The mid-market lender cut its dividend by 33% and reduced its annual net investment income outlook.

Triangle Capital Corporation may be headed in a new direction as the firm’s board stops to survey the business development company landscape and see if the firm can chart a new course.

The Raleigh, North Carolina-based BDC announced last week its board will “evaluate strategic alternatives”, which could include a sale of some assets or the firm, executives said on its third-quarter earnings call.

“Given the rapid change occurring in the industry, our board believes it would be short sighted of us to blindly forge ahead without going up periscope to see if other options to maximize value on behalf of our shareholders exist,” chairman and chief executive officer Ashton Poole said on the call.

“Given the rapid change occurring in the industry, our board believes it would be short sighted of us to blindly forge ahead without going up periscope to see if other options to maximize value on behalf of our shareholders exist

The firm posted an 11 percent quarter-on-quarter drop in its net asset value per share from $14.83 as of 30 June to $13.20 as of 30 September. It also cut its dividend by one-third, from 45 cents a share to 30 cents a share.

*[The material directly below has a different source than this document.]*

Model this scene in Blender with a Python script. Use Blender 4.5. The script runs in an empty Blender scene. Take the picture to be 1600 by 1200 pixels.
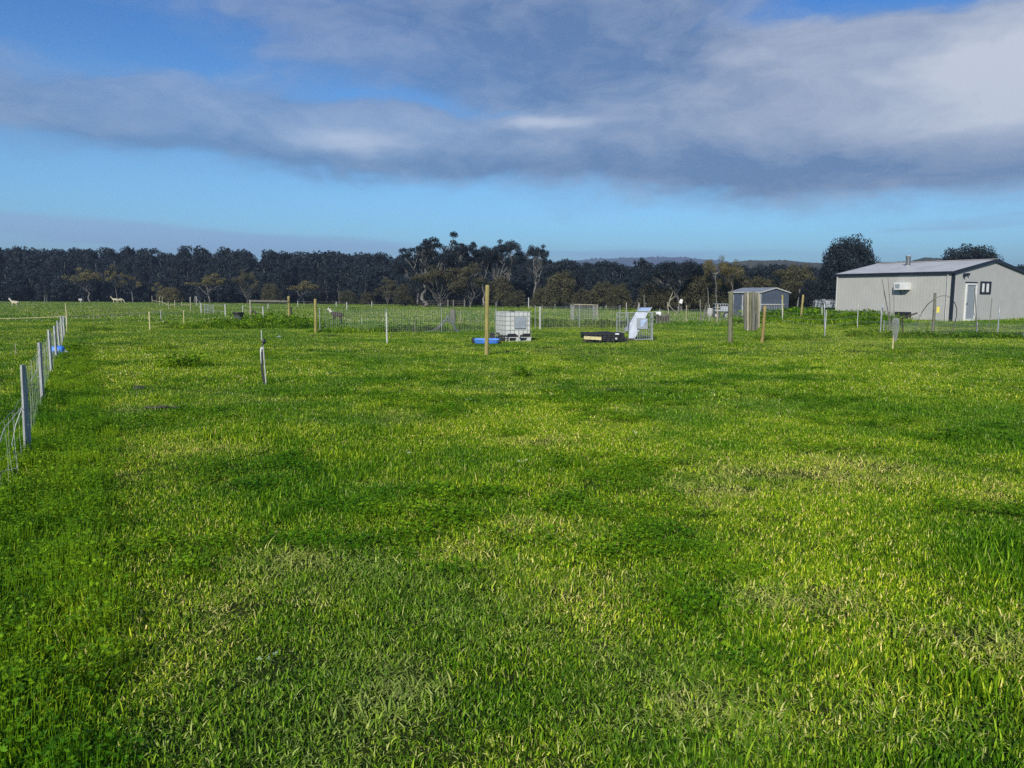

Poole revised the firm’s annual run rate for net investment income per share down from $1.60 a share to $1.35 a share, a drop he attributed to “credit quality”, as he said the firm posted an annualised 22 cents a share due to new nonaccruals. Loans on nonaccrual accounted for 13.4 percent of the total portfolio cost and 4.7 percent of the total portfolio’s fair value.

The firm attributed the “recent underperformance”, as described by Poole, to investments made in 2014 and 2015, when an abundance of capital flowed into direct lending. As a result, the pricing compressed and leverage crept up.

Triangle’s  investment professionals recommended a move from a strategy centered on investments in mezzanine and junior debt to commitments made in senior debt, Poole said. However, a change was not made until last year when he took the reins of the BDC.

A Wells Fargo research note posits two “ideal buyers” for Triangle, either a new entrant or an established BDC manager with a BDC that is trading at a premium to NAV per share.

If the same economics of Oaktree Capital Management’s purchase of Fifth Street Asset Management’s two BDCs were applied – a deal in which the $320 million purchase price represented 24 percent of the vehicles’ combined equity base – the purchase price would be $152 million, according to the note.

The firm’s investment portfolio stood at $1.09 billion, 48 percent of which is “TCAP 2.0”, or investments made under the firm’s new senior-focused strategy, the Wells Fargo note showed. Those investments are performing. Meanwhile, the seven investments put on nonaccrual were legacy positions.

Poole could not be reached for additional comment.